La intervención del Presidente en los procesos electorales es incontrovertible. La conferencia matutina es el templete diario del candidato sin boleta. Desde ahí difunde encuestas, promueve la continuidad de su partido, presume obras y logros de gobierno, elogia a su candidata, apedrea a opositores. López Obrador es probablemente uno de los servidores públicos más sancionados por violación a las reglas de neutralidad del poder público. Del 1 de diciembre de 2018 al 27 de marzo de 2024, la Sala Superior del Tribunal Electoral determinó la existencia de infracciones en 17 casos y dictó medidas cautelares en otros 43 expedientes. El dato es preocupante a poco más de un mes de la elección: 60 resoluciones definitivas e inatacables implican al Presidente que hace no muchos años, como candidato, mandaba a silenciar chachalacas.
El presidente López Obrador ha sugerido la posibilidad de un fraude electoral en contra de su movimiento (mañanera, 12/03/2024). En su muy persuasiva y exitosa conspiranoia, desliza que cualquier resultado adverso será ilegítimo. Su derrota sólo puede ser consecuencia de un golpe técnico de Estado fraguado por una minoría clandestina con potentes tentáculos en las instituciones electorales. Dado este contexto, surge inevitablemente la cuestión sobre si López Obrador y su partido aceptarán o no los resultados de la elección. ¿Qué posición asumirá el Presidente en un escenario cerrado como el de 2006? ¿Arbitraje de Estado o parte litigante? ¿Desconocerá a un Congreso de mayoría opositora? ¿Se negará a reconocer alternancias locales, empezando por las muy cerradas elecciones en Ciudad de México y Veracruz?
Esta elección puede ser la más violenta de la historia. De acuerdo con la firma de inteligencia Dataint, 112 personas vinculadas a las elecciones han sido asesinadas, 32 eran candidatos. La consultora Integralia concluye que en 15 estados hay un alto riesgo de que el crimen organizado intervenga directamente en la elección, no sólo intimidando ciudadanos o inhibiendo la participación, sino decidiendo con balas al ganador o llenando urnas, como se pudo probar en el caso Michoacán (se anularon por violencia todas las secciones de cuatro municipios completos, más de 40 mil votos invalidados). En el escenario de una ostensible incidencia del crimen organizado en ciertas zonas del país, ¿Morena cuestionará en su beneficio la legitimidad de la elección, cuando sus gobiernos son los directamente responsables de prevenirla y contenerla? ¿Apostará a las nulidades para recuperar distritos o municipios perdidos? ¿Se dejarán pasar elecciones bajo el argumento formalista de la falta de evidencia o la inexistencia de efecto determinante en el resultado?

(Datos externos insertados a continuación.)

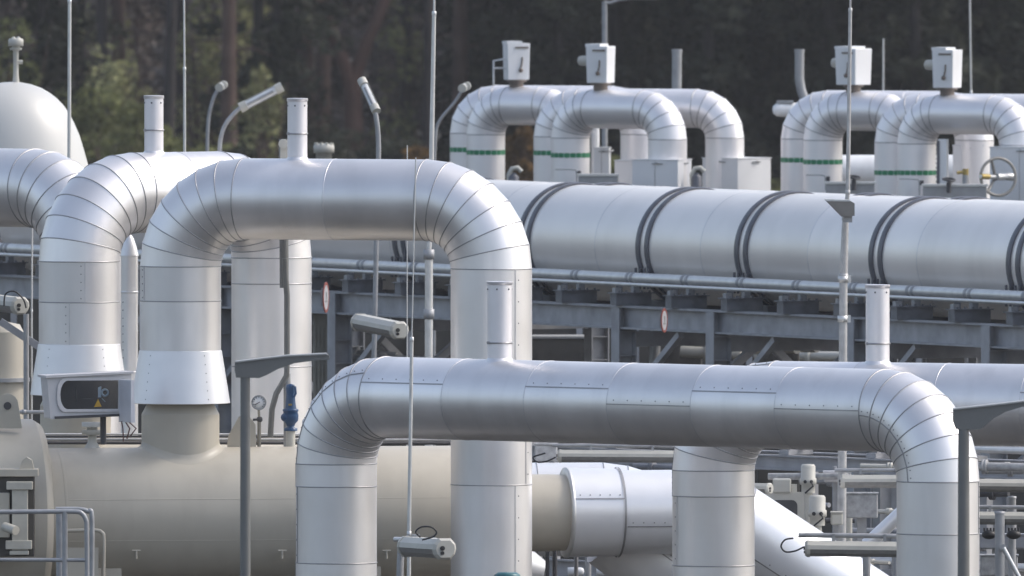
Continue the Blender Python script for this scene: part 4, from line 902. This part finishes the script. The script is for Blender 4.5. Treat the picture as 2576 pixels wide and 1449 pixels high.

La combinación entre intervención presidencial, resultados cerrados, violencia política y litigiosidad poselectoral incitan a preguntar cuál será la posición de las Fuerzas Armadas ante una crisis institucional. ¿Se acuartelarán hasta que los civiles resuelvan los conflictos para evitar el desgaste o los riesgos del uso de la fuerza? ¿Se sujetarán al comando de una parte interesada? ¿Ejercerán una función de arbitraje, con todas las implicaciones de la injerencia directa de la Fuerza Armada en la política?
Porque las respuestas comprometen y los silencios excusan, quizás es hora de hacer estas preguntas en voz alta: en el INE, en el Congreso, en la Comisión Bicameral de Seguridad Nacional. En público y en las instituciones, como cualquier democracia seria, serena y reflexiva. Precisamente para no tener que contener la respiración frente al precipicio.